What if I told you that you have everything you need to enable marketing to improve your sales funnels, but that you may be missing one important part?
My experience is that most mid-sized businesses have islands of data in a variety of digital tools and platforms. And when those islands are connected they convey a powerful story.
Unfortunately getting to that story can be challenging.
For example, you may use Salesforce as the system of record for customer data, but you may have customer registration and attendance data in Goto Webinar, web analytics and visit information in Google Analytics, sales transactions in Stipe, along with other data collected from HTML forms.

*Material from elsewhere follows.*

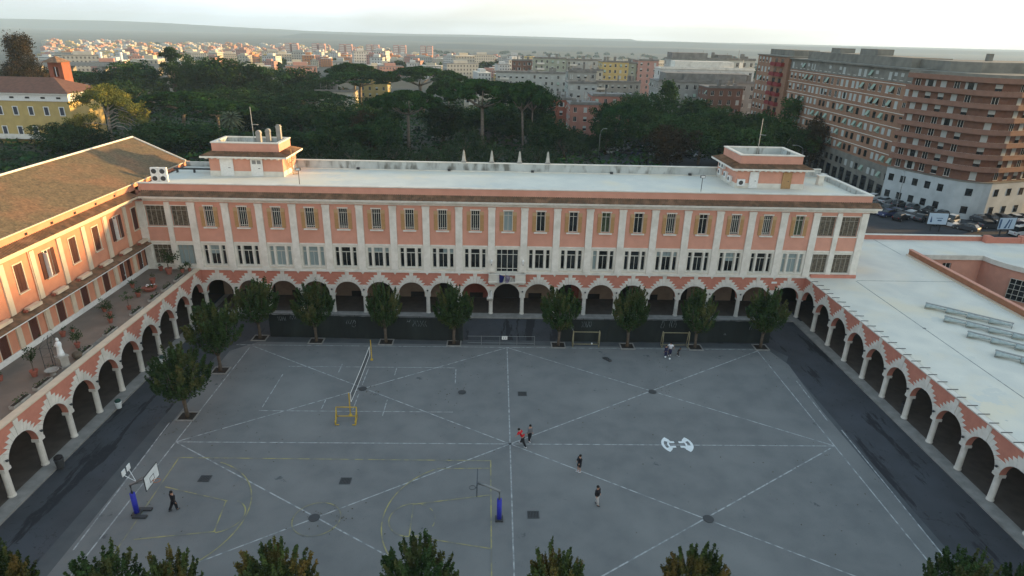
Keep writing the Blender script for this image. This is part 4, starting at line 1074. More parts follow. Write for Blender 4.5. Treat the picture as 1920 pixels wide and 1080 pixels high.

What business and marketing leaders want to know is how customers transitioned through those systems and their campaigns to become a customer.
Each of these systems (substitute whichever you like) has great reporting. But the reporting is about the customer interaction in that system. For example, run a report in Salesforce to see last month’s leads or signups for a Goto Webinar meeting.
What typically happens is someone asks a question like, “where did this customer come from?” and engineering or marketing spends 2-3 weeks amassing data from these systems into a series of Excel spreadsheets. Performing what I affectionately call marketing forensics. It’s painful, but more importantly not easily repeatable.
The Challenge for B2B Marketers
If you are a business-to-business marketer you know that prospects often participate in multiple campaigns and most B2B sales cycles are measured in weeks or months.
For example, Google AdWords is a common attribution source. But a common scenario is that a prospect clicks on multiple ads during their time at the top of your sales funnel. The first click may result in a page visit and weeks or months later another visit may result from a remarketing ad. Later that prospect may go directly to your website without clicking an ad and complete a contact us form or newsletter signup. And finally, they click a link in an email drip campaign and indicate buying interest.
In most cases, the “lead” would be credited as an organic lead that signed up for a newsletter.
Not only is this incorrect, it disincentives the business from investing in what originated the customer: a paid search ad. It would also lead the business to perceive that organic, inbound marketing was the best investment for lead generation and that other channels were less important – even though the original customer was acquired through a Google AdWords campaign.
Savvy B2B marketers realize that they should distribute credit to multiple campaigns to provide an accurate measure of how all campaigns performed, i.e. it wasn’t a single event, but rather the cumulative effect of all the prospect’s activity.
Marketing Attribution solves this problem
A Marketing Attribution Platform enables attribution of a multiple touch points as a prospect moves through your marketing funnel. More importantly, instead of manually performing the “marketing forensics” work, a Marketing Attribution Platform does this for you.
A Marketing Attribution Platform enables you to see and report on customer and account activity across the various customer touch points. It lets you know what, where and how a visitor converts into a lead.
Marketers can then create campaigns and use attribution to measure campaign influence. For example, see which campaigns generated revenue by customer or account.
Doesn’t my CRM have Attribution?
A CRM platform, such as Salesforce, may provide attribution capabilities. But they aren’t typically designed for this.
For example, take Salesforce: an Opportunity in Salesforce can only have a Primary Campaign Source:
In other words, you can set one Primary Campaign Source for each contact.
B2Bs that aren’t using a Marketing Attribution Platform will either assign the last touch or first touch as the Primary Campaign in Salesforce. But assigning a single campaign to a Salesforce contact does not measure how various marketing campaigns influence a prospect.
Running an attribution report in Salesforce won’t give you a clear picture and won’t reflect all the interaction points that influences the customer.
That’s where Marketing Attribution Platforms help. It doesn’t replace your CRM, rather it becomes another data source to report on. For example, assigning Salesforce Opportunity value to a campaign in your Marketing Attribution Platform.
In Conclusion
A Marketing Attribution Platform is a bridge that connects the islands of marketing and sales data you collect about your customers. It provides clarity into your customer data and eliminates the manual process of determining where, how, and when you found your customers. Enabling you to run your business based on fact and make the investments in the campaigns that perform best.